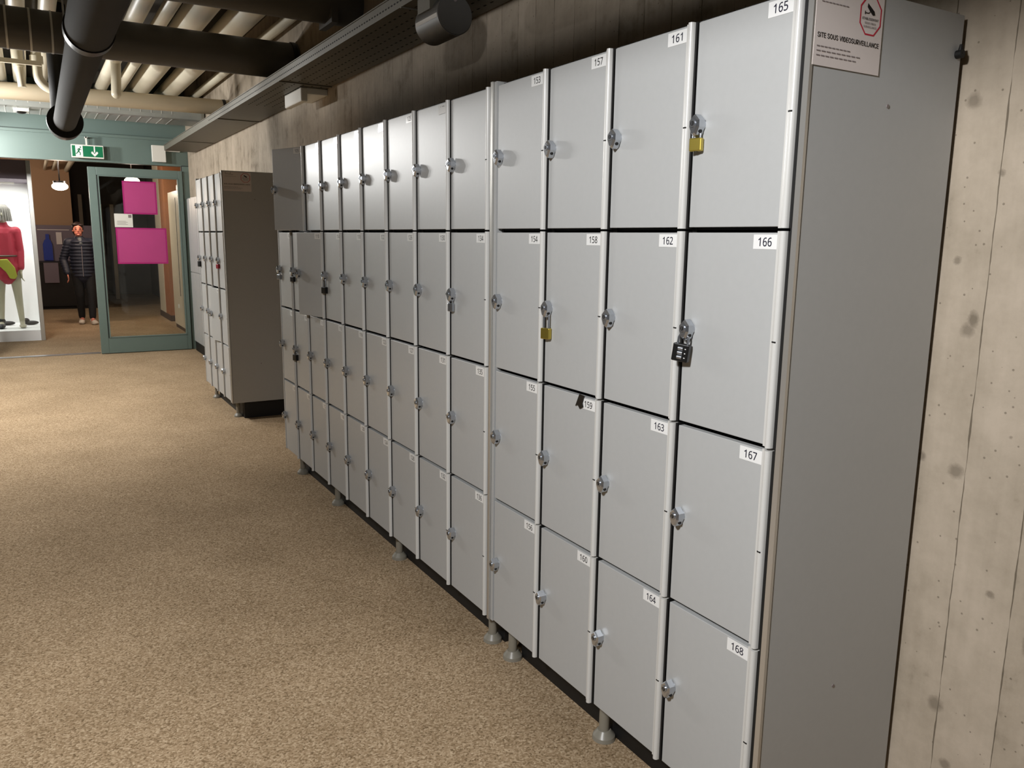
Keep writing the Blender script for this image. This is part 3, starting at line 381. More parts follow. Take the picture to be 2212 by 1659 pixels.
# ------------------------------------------------------------------ lockers
Wn = .30; H = .4577
TOPS = [4*H+.005, 3*H+.005, 2*H+.002, H]          # top of each tier
def door_mesh(W):
    mb = MB(); mb.bbox(0, .018, .030, W-.007, .006, H-.006, 'laminate', .0015)
    return mb
def profile_mesh():
    # aluminium grip profile along the hinge side: flat flange, bead, groove
    poly = [(0.016, .004), (.016, .031), (-.0008, .031), (-.0012, .024), (-.004, .020)]
    for k in range(7):
        a = PI/2+PI*k/6*1.0; poly.append((-.004+.0075*math.cos(a), .0125+.0075*math.sin(a)))
    poly.append((.004, .0045))
    mb = MB(); mb.prism(poly, 2, .003, H-.003, 'pvc', True)
    mb.box(.000, .017, -.0015, .0042, .003, H-.003, 'plainblack')  # black strip in the door gap, its shade put into the colour
    mb.box(-.0118, -.0095, .008, .017, H/2-.0015, H/2+.0015, 'plainblack')
    return mb
def lock_mesh():
    """cam lock with faceted hexagonal body, round keyway face and a lower eye for a padlock; local origin on door face"""
    mb = MB()
    mb.cyl((0, 0, 0), (-.006, 0, 0), .019, 'chrome', n=24)
    hexa = [(0, .030), (.019, .012), (.019, -.008), (.008, -.031), (0, -.036), (-.008, -.031), (-.019, -.008), (-.019, .012)]
    n = len(hexa)
    rings = [(-.004, 1.0), (-.024, 1.0), (-.029, .86), (-.031, .8)]
    vs = [(x, p[0]*k, p[1]*k) for x, k in rings for p in hexa]
    fs = [(r*n+i, r*n+(i+1) % n, (r+1)*n+(i+1) % n, (r+1)*n+i) for r in range(len(rings)-1) for i in range(n)]
    mb.add(vs, fs, 'chrome'); mb.add(vs[-n:], [list(range(n))], 'chrome'); mb.add(vs[:n], [list(range(n))[::-1]], 'chrome')
    mb.cyl((-.030, 0, .002), (-.034, 0, .002), .011, 'steel', n=20)
    mb.cyl((-.034, 0, .002), (-.0345, 0, .002), .007, 'plainblack', n=16)
    mb.box(-.0352, -.0344, -.0012, .0012, -.003, .007, 'steel')
    # eye: dark bore through the lower lobe from side to side
    mb.cyl((-.015, .0155, -.020), (-.015, -.0155, -.020), .0055, 'plainblack', n=14)
    mb.v = [(x*.85, y*.74, z*.74) for x, y, z in mb.v]
    return mb
def label_mesh(num, variant=None):
    mb = MB(); y0, y1 = .031, .094; z1 = H-.010; z0 = z1-.030
    mb.box(-.0008, 0, y0, y1, z0, z1, 'label')
    if num: put_text(mb, str(num), .0185, 'ink' if num >= 161 else 'inkblack', lambda u, v: (-.0010, (y0+y1)/2-u, z0+.0055+v), width=.036)
    if variant == 'torn':      # partly peeled upper layer
        mb.add([(-.0013, y1, z0-.004), (-.0013, y0, z0-.002), (-.0013, y0, z1-.008), (-.0013, y0+.02, z1-.011), (-.0013, y0+.035, z1-.007), (-.0013, y1, z1-.012)], [(0, 1, 2, 3, 4, 5)], 'label')
    return mb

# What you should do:
Repeat the material exactly as it reads, without any of its pictures.

# Worked solution:
Keep writing the Blender script for this image. This is part 3, starting at line 381. More parts follow. Take the picture to be 2212 by 1659 pixels.
# ------------------------------------------------------------------ lockers
Wn = .30; H = .4577
TOPS = [4*H+.005, 3*H+.005, 2*H+.002, H]          # top of each tier
def door_mesh(W):
    mb = MB(); mb.bbox(0, .018, .030, W-.007, .006, H-.006, 'laminate', .0015)
    return mb
def profile_mesh():
    # aluminium grip profile along the hinge side: flat flange, bead, groove
    poly = [(0.016, .004), (.016, .031), (-.0008, .031), (-.0012, .024), (-.004, .020)]
    for k in range(7):
        a = PI/2+PI*k/6*1.0; poly.append((-.004+.0075*math.cos(a), .0125+.0075*math.sin(a)))
    poly.append((.004, .0045))
    mb = MB(); mb.prism(poly, 2, .003, H-.003, 'pvc', True)
    mb.box(.000, .017, -.0015, .0042, .003, H-.003, 'plainblack')  # black strip in the door gap, its shade put into the colour
    mb.box(-.0118, -.0095, .008, .017, H/2-.0015, H/2+.0015, 'plainblack')
    return mb
def lock_mesh():
    """cam lock with faceted hexagonal body, round keyway face and a lower eye for a padlock; local origin on door face"""
    mb = MB()
    mb.cyl((0, 0, 0), (-.006, 0, 0), .019, 'chrome', n=24)
    hexa = [(0, .030), (.019, .012), (.019, -.008), (.008, -.031), (0, -.036), (-.008, -.031), (-.019, -.008), (-.019, .012)]
    n = len(hexa)
    rings = [(-.004, 1.0), (-.024, 1.0), (-.029, .86), (-.031, .8)]
    vs = [(x, p[0]*k, p[1]*k) for x, k in rings for p in hexa]
    fs = [(r*n+i, r*n+(i+1) % n, (r+1)*n+(i+1) % n, (r+1)*n+i) for r in range(len(rings)-1) for i in range(n)]
    mb.add(vs, fs, 'chrome'); mb.add(vs[-n:], [list(range(n))], 'chrome'); mb.add(vs[:n], [list(range(n))[::-1]], 'chrome')
    mb.cyl((-.030, 0, .002), (-.034, 0, .002), .011, 'steel', n=20)
    mb.cyl((-.034, 0, .002), (-.0345, 0, .002), .007, 'plainblack', n=16)
    mb.box(-.0352, -.0344, -.0012, .0012, -.003, .007, 'steel')
    # eye: dark bore through the lower lobe from side to side
    mb.cyl((-.015, .0155, -.020), (-.015, -.0155, -.020), .0055, 'plainblack', n=14)
    mb.v = [(x*.85, y*.74, z*.74) for x, y, z in mb.v]
    return mb
def label_mesh(num, variant=None):
    mb = MB(); y0, y1 = .031, .094; z1 = H-.010; z0 = z1-.030
    mb.box(-.0008, 0, y0, y1, z0, z1, 'label')
    if num: put_text(mb, str(num), .0185, 'ink' if num >= 161 else 'inkblack', lambda u, v: (-.0010, (y0+y1)/2-u, z0+.0055+v), width=.036)
    if variant == 'torn':      # partly peeled upper layer
        mb.add([(-.0013, y1, z0-.004), (-.0013, y0, z0-.002), (-.0013, y0, z1-.008), (-.0013, y0+.02, z1-.011), (-.0013, y0+.035, z1-.007), (-.0013, y1, z1-.012)], [(0, 1, 2, 3, 4, 5)], 'label')
    return mb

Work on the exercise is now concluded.